== GIVEN DATA ==
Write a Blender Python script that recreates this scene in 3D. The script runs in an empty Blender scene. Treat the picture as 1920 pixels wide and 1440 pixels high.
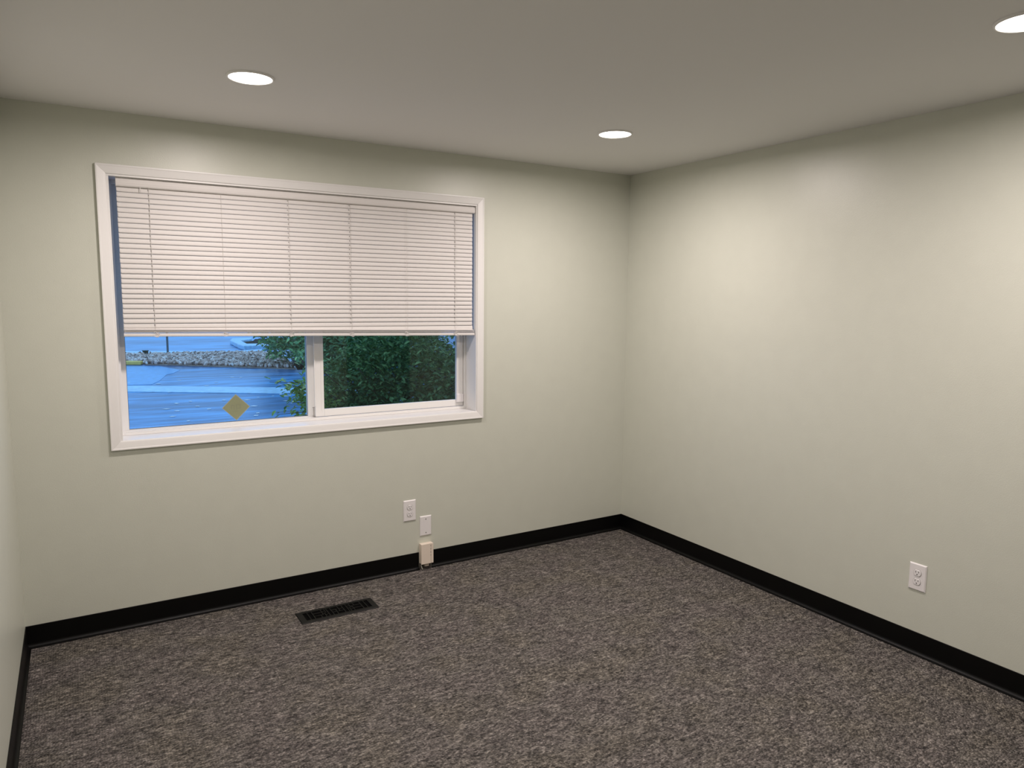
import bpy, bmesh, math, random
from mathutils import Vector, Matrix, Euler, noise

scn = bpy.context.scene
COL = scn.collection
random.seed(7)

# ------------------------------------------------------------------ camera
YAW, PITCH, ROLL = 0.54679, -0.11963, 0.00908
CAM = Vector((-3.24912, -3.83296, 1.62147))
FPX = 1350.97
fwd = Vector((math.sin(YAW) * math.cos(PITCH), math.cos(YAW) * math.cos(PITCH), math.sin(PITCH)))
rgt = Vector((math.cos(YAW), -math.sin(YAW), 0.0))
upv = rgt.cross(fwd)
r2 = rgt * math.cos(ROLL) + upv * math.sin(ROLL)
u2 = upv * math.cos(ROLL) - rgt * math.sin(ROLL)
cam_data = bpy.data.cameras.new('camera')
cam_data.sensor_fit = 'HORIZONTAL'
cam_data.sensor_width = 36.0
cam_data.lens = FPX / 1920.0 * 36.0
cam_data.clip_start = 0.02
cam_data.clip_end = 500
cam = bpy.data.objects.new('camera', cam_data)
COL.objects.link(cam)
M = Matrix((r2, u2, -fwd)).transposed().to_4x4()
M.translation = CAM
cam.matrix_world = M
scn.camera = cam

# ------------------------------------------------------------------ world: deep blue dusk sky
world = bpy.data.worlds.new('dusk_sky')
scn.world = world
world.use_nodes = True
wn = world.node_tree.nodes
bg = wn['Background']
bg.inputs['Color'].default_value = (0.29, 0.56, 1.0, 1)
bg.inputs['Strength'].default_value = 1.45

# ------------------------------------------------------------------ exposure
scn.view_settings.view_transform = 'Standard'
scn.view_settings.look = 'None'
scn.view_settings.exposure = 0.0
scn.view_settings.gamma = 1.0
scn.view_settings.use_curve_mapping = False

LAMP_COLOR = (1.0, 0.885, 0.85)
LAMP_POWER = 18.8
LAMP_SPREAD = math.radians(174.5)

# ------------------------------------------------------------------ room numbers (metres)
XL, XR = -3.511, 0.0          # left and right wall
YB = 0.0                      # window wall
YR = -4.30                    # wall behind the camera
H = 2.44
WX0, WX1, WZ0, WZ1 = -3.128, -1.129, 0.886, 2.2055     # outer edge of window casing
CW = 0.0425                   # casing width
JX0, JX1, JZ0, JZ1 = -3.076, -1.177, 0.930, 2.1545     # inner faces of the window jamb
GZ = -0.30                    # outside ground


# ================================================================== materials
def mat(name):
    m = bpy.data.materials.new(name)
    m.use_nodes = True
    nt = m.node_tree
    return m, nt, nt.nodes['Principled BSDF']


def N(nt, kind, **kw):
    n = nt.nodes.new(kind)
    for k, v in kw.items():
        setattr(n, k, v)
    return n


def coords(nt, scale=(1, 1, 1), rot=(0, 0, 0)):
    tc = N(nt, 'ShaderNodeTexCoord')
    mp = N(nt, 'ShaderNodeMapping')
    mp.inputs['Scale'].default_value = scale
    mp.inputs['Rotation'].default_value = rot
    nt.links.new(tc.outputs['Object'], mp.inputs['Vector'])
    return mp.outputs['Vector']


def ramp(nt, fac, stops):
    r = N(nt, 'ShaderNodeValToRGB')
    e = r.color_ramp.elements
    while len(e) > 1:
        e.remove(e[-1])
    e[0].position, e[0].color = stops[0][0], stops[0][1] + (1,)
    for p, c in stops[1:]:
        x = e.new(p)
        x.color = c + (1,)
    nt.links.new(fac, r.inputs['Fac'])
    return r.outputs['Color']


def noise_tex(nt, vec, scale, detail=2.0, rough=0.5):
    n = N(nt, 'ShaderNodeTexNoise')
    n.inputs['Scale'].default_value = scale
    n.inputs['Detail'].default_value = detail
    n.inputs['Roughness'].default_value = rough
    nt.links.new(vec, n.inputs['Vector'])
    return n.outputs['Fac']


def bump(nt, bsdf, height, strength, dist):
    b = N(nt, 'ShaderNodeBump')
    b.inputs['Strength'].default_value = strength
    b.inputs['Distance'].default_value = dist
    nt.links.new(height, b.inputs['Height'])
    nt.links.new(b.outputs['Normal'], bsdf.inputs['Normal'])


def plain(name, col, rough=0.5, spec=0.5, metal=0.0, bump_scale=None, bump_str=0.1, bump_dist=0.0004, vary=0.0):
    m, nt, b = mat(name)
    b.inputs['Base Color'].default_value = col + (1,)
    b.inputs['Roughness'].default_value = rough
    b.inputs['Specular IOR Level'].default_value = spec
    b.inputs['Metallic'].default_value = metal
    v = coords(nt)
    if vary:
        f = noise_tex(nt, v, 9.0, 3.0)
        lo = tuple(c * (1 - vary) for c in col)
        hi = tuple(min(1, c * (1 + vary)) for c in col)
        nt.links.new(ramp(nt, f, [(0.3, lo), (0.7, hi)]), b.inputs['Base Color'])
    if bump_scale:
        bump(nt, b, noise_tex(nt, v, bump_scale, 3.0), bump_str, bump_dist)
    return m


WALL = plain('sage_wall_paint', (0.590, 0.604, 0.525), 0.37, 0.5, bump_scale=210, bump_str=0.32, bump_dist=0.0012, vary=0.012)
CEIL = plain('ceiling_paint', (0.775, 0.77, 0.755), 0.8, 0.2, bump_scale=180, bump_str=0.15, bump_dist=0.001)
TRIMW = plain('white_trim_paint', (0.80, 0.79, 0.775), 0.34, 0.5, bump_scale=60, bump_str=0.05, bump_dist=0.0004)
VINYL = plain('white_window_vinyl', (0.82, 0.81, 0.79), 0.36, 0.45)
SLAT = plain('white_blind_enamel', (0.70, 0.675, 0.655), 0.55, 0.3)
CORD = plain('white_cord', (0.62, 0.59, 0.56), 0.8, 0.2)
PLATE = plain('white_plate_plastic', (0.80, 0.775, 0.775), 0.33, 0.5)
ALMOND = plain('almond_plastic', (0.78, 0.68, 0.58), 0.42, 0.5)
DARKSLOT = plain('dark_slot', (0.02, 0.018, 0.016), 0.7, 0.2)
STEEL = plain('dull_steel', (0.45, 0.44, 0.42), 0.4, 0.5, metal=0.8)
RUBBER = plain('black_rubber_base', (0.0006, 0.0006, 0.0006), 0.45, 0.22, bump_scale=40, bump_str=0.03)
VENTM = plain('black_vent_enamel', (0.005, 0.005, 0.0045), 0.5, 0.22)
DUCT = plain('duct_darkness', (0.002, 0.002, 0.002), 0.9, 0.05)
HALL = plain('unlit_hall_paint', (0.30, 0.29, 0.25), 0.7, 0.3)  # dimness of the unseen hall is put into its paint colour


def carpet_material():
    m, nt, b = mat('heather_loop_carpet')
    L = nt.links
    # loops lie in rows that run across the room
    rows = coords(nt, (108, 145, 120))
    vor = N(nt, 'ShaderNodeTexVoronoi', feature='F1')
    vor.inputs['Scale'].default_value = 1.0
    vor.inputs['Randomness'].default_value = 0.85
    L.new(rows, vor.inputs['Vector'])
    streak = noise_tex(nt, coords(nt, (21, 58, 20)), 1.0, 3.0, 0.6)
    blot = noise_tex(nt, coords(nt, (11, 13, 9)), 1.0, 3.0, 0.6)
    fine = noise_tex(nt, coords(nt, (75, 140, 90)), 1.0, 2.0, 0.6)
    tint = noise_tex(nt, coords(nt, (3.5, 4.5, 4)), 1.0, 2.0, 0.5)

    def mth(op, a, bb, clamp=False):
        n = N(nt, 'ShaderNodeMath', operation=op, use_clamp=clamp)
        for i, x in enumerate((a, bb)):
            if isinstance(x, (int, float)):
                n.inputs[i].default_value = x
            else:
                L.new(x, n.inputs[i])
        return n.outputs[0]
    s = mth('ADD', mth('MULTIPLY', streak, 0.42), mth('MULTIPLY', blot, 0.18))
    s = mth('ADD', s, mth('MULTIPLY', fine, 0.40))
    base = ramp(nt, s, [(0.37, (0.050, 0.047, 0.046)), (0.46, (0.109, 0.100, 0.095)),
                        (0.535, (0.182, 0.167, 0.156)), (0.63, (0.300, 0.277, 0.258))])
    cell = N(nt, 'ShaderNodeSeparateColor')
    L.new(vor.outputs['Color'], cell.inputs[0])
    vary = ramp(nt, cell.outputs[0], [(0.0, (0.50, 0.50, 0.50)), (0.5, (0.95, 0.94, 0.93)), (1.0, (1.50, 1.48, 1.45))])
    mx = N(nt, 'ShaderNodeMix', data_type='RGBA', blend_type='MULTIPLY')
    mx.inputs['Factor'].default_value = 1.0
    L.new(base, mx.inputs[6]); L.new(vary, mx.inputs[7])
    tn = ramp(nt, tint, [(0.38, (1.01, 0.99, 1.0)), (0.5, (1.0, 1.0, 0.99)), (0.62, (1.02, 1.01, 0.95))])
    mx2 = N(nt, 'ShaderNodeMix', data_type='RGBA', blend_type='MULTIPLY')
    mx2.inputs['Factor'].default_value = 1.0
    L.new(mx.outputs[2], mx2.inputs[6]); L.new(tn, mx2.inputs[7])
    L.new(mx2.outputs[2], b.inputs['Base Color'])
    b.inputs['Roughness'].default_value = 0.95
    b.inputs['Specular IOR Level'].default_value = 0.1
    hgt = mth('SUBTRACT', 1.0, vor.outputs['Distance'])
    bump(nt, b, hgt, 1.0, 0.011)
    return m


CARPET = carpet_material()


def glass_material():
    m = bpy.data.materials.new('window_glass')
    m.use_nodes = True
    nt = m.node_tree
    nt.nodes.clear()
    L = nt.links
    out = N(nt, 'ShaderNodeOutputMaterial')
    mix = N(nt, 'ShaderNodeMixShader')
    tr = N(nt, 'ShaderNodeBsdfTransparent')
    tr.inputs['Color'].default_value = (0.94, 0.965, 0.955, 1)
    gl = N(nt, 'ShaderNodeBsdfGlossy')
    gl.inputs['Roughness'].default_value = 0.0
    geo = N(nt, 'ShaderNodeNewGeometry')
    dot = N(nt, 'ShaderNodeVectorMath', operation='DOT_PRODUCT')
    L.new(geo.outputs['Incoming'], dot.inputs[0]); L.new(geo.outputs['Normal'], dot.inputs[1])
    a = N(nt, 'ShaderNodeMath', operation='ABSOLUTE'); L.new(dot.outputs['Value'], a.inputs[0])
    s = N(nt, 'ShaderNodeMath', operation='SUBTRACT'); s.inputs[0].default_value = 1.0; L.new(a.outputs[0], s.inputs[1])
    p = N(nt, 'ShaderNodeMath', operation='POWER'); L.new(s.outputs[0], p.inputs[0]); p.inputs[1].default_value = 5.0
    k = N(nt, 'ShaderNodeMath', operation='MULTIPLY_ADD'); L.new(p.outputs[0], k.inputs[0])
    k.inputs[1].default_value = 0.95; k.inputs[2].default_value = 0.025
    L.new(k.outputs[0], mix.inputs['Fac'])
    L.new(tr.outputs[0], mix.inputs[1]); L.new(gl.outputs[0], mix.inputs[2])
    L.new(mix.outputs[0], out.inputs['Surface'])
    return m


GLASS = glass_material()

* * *

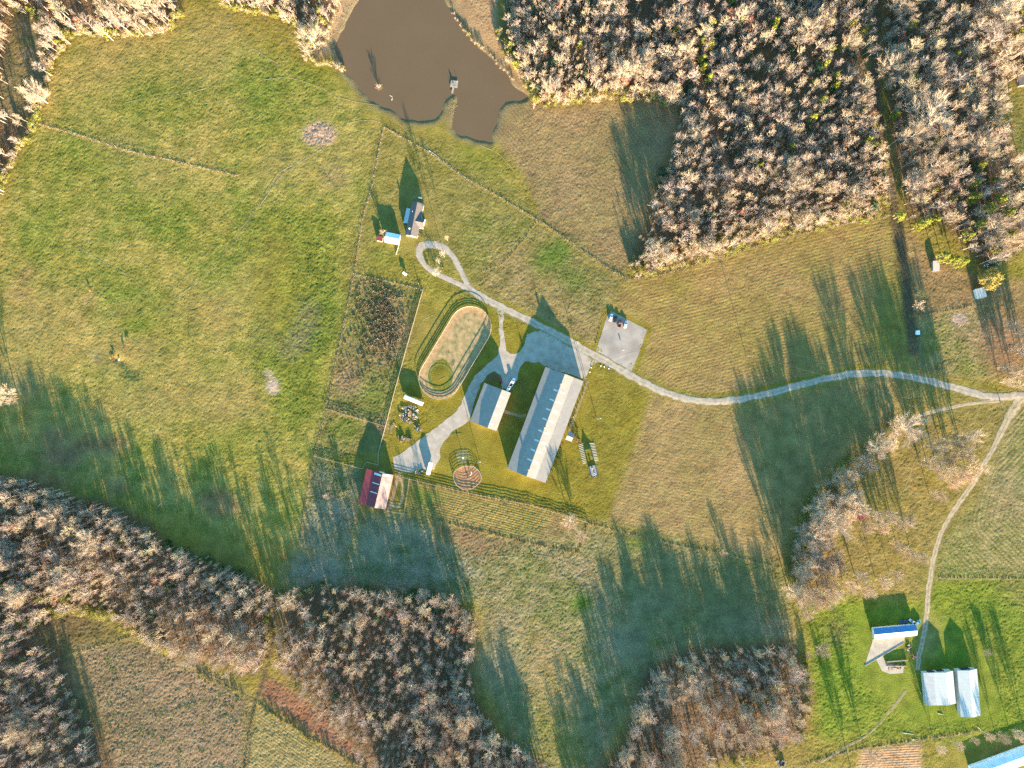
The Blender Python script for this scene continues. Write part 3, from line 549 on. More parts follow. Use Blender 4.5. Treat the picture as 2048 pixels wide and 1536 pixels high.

---

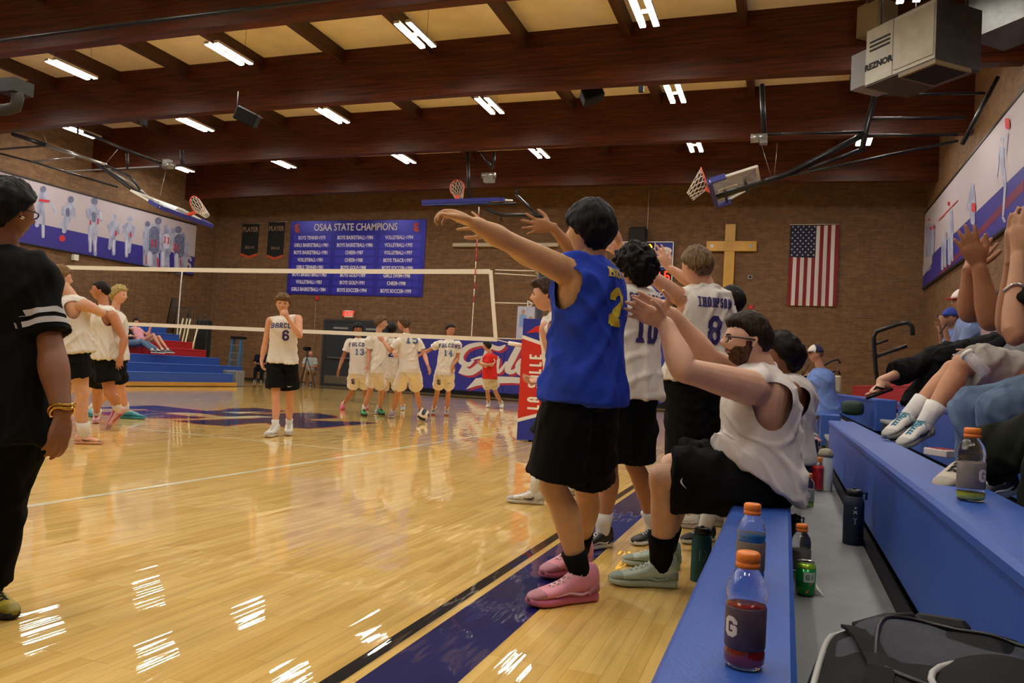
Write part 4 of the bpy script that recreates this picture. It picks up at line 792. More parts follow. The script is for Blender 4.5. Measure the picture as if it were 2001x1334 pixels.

== TO BE DONE ==
Find each line holding the string "from" and copy it out.

== WRITTEN ANSWER ==
from mathutils import Vector, Matrix, Euler, noise
The Blender Python script for this scene continues. Write part 3, from line 549 on. More parts follow. Use Blender 4.5. Treat the picture as 2048 pixels wide and 1536 pixels high.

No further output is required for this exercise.